### Information supplied
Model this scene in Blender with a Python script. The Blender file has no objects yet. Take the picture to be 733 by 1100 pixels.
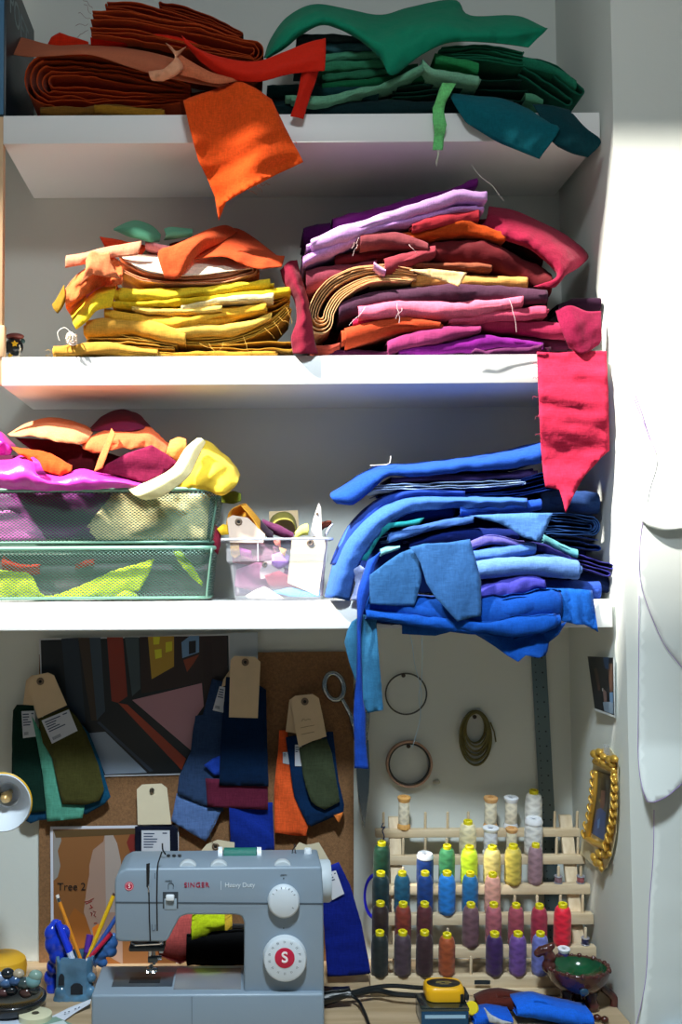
import bpy, bmesh, math, random
from mathutils import Vector, Matrix, noise, geometry
random.seed(7)
SC = bpy.context.scene
COL = SC.collection
F_PX, CX, CYH = 1170.0, 262.0, 550.0
PITCH, ROLL = 0.053, -0.0058
CAM = Vector((0.0, -2.3, 1.58))
RM = Matrix.Rotation(math.radians(90) + PITCH, 3, 'X') @ Matrix.Rotation(ROLL, 3, 'Z')

def ray(px, py):
    return RM @ Vector(((px - CX) / F_PX, -(py - CYH) / F_PX, -1.0))
def W(px, py, Y):                      # point of the upright plane at depth Y
    d = ray(px, py); return CAM + d * ((Y - CAM.y) / d.y)
def WX(px, py, X):                     # point of the side wall plane
    d = ray(px, py); return CAM + d * ((X - CAM.x) / d.x)
def WZ(px, py, Z):                     # point of a level plane
    d = ray(px, py); return CAM + d * ((Z - CAM.z) / d.z)
def mpp(Y): return (Y - CAM.y) / F_PX  # metres per pixel at depth Y

# ---------------------------------------------------------------- materials
def lin(h):
    h = h.lstrip('#'); o = []
    for i in (0, 2, 4):
        c = int(h[i:i+2], 16) / 255.0
        o.append(c / 12.92 if c <= 0.04045 else ((c + 0.055) / 1.055) ** 2.4)
    return (o[0], o[1], o[2], 1.0)
_M = {}
def newmat(name):
    m = bpy.data.materials.new(name); m.use_nodes = True
    return m, m.node_tree.nodes, m.node_tree.links, m.node_tree.nodes['Principled BSDF']
def plain(col, rough=0.5, metal=0.0, bump=0.0, bscale=200, var=0.0, vscale=20, spec=0.5, coat=0.0):
    k = ('p', col, rough, metal, bump, bscale, var, vscale, spec, coat)
    if k in _M: return _M[k]
    m, n, l, b = newmat('surface')
    b.inputs['Base Color'].default_value = lin(col); b.inputs['Roughness'].default_value = rough
    b.inputs['Metallic'].default_value = metal; b.inputs['Specular IOR Level'].default_value = spec
    b.inputs['Coat Weight'].default_value = coat
    tc = n.new('ShaderNodeTexCoord')
    if var > 0:
        nz = n.new('ShaderNodeTexNoise'); nz.inputs['Scale'].default_value = vscale; nz.inputs['Detail'].default_value = 4
        l.new(tc.outputs['Object'], nz.inputs['Vector'])
        hs = n.new('ShaderNodeHueSaturation'); hs.inputs['Color'].default_value = lin(col)
        mr = n.new('ShaderNodeMapRange'); mr.inputs['To Min'].default_value = 1 - var; mr.inputs['To Max'].default_value = 1 + var
        mr.inputs['From Min'].default_value = .3; mr.inputs['From Max'].default_value = .7
        l.new(nz.outputs['Fac'], mr.inputs['Value']); l.new(mr.outputs['Result'], hs.inputs['Value'])
        l.new(hs.outputs['Color'], b.inputs['Base Color'])
    if bump > 0:
        nz = n.new('ShaderNodeTexNoise'); nz.inputs['Scale'].default_value = bscale; nz.inputs['Detail'].default_value = 3
        l.new(tc.outputs['Object'], nz.inputs['Vector'])
        bp = n.new('ShaderNodeBump'); bp.inputs['Strength'].default_value = bump; bp.inputs['Distance'].default_value = 0.002
        l.new(nz.outputs['Fac'], bp.inputs['Height']); l.new(bp.outputs['Normal'], b.inputs['Normal'])
    _M[k] = m; return m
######
Leave out the pictures and repeat the lines from the start of the material through the line with "def mpp(Y): return", inclusive.

* **Correct output**
Model this scene in Blender with a Python script. The Blender file has no objects yet. Take the picture to be 733 by 1100 pixels.
import bpy, bmesh, math, random
from mathutils import Vector, Matrix, noise, geometry
random.seed(7)
SC = bpy.context.scene
COL = SC.collection
F_PX, CX, CYH = 1170.0, 262.0, 550.0
PITCH, ROLL = 0.053, -0.0058
CAM = Vector((0.0, -2.3, 1.58))
RM = Matrix.Rotation(math.radians(90) + PITCH, 3, 'X') @ Matrix.Rotation(ROLL, 3, 'Z')

def ray(px, py):
    return RM @ Vector(((px - CX) / F_PX, -(py - CYH) / F_PX, -1.0))
def W(px, py, Y):                      # point of the upright plane at depth Y
    d = ray(px, py); return CAM + d * ((Y - CAM.y) / d.y)
def WX(px, py, X):                     # point of the side wall plane
    d = ray(px, py); return CAM + d * ((X - CAM.x) / d.x)
def WZ(px, py, Z):                     # point of a level plane
    d = ray(px, py); return CAM + d * ((Z - CAM.z) / d.z)
def mpp(Y): return (Y - CAM.y) / F_PX  # metres per pixel at depth Y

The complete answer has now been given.